Un giorno ti accorgi che è quello dopo.
La sensazione è la stessa del lunedì mattina, che non si capisce perché ma è sempre un inizio che parte a strappi. Anche se non lavori, anche se lo consideri tu come una domenica non funziona, è sempre lunedì.
Così certe storie, arriva il giorno in cui ti guardi intorno e cerchi qualcosa, non sai bene cosa ma sei sicura di averlo perso.
Si confonde il tempo, le gioie diventano sfocate, si resta a guardare fuori dai vetri. Il confine cambia, la luce si sottrae, arriva sempre novembre da lì a breve e tutto si ferma. Un po’ come una ruota che d’improvviso scricchiola, lascia un giro, poi due e si blocca, tra l’aria fredda che le passa attraverso.
Ecco, ci si trasforma, in un silenzio fatto di accondiscendenza, di consuetudini, di automatismi doverosi senza più domande. Soltanto la notte, quando il silenzio si fa più scuro, si ritorna indietro, un giro nel tempo in cui l’importanza di uno sguardo era presenza.
Poi l’alba, lo schiarire, il cielo infilato dai pini mentre ottobre t’inganna, l’aria ti tira dalla parte opposta e tu ancora in silenzio.
Uno strappo, la toppa, l’odio da una parte, il verde, l’autunno, è freddo, le crepe, i grigi, la pioggia, il vetro spesso, la stessa strada fino a casa.
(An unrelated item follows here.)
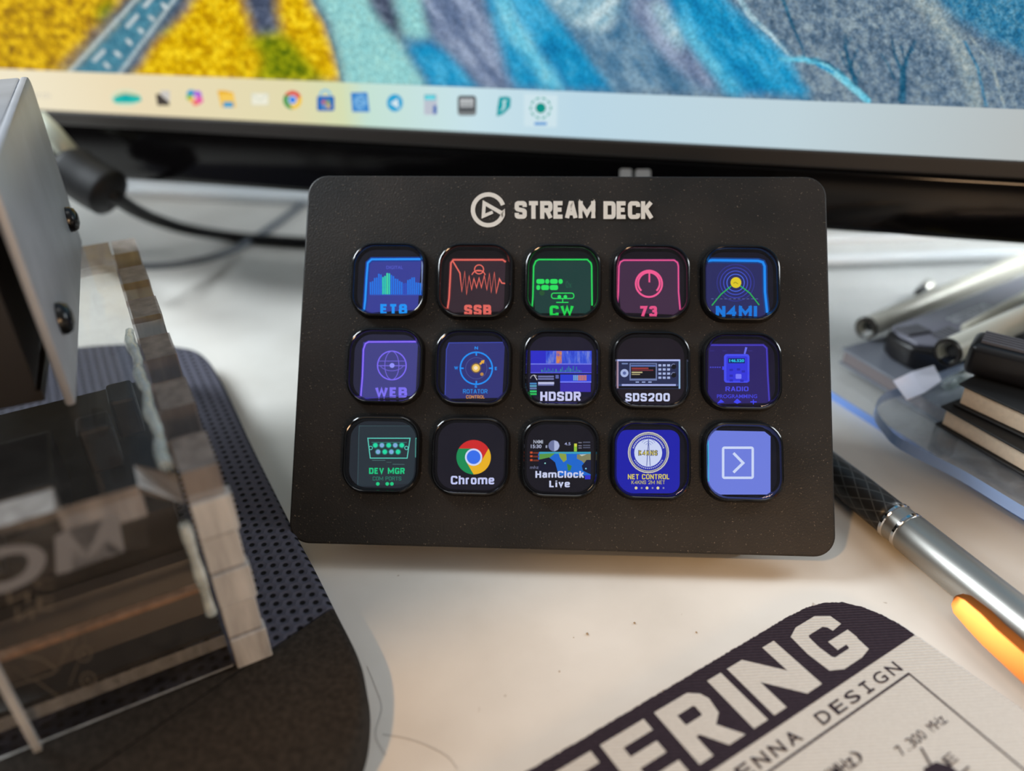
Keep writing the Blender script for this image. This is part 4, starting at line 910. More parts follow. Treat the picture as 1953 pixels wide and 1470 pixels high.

Poi ancora le case, degli altri, loro, i fiori, i portoni chiusi, il bianco e nero dei vicoli.
Fermo.
Il ritorno di alcuni, immagini che vanno all’indietro, chi sa, chi non capirà mai e nel mezzo la sera, a strisce, sui fili e dietro un controluce e poi, le curve, il verdenero, il marronescuro, lo spazio stretto, un controsenso senza il rosso.
Non è l’autunno, non si chiamano stagioni.
Il diradarsi della luce è una speranza.
Il voltarsi dalla parte del sole una promessa.
Ma tu rimani lì, con i piedi fermi, gli occhi chiusi, il fiato corto e un banalissimo vatuttobene.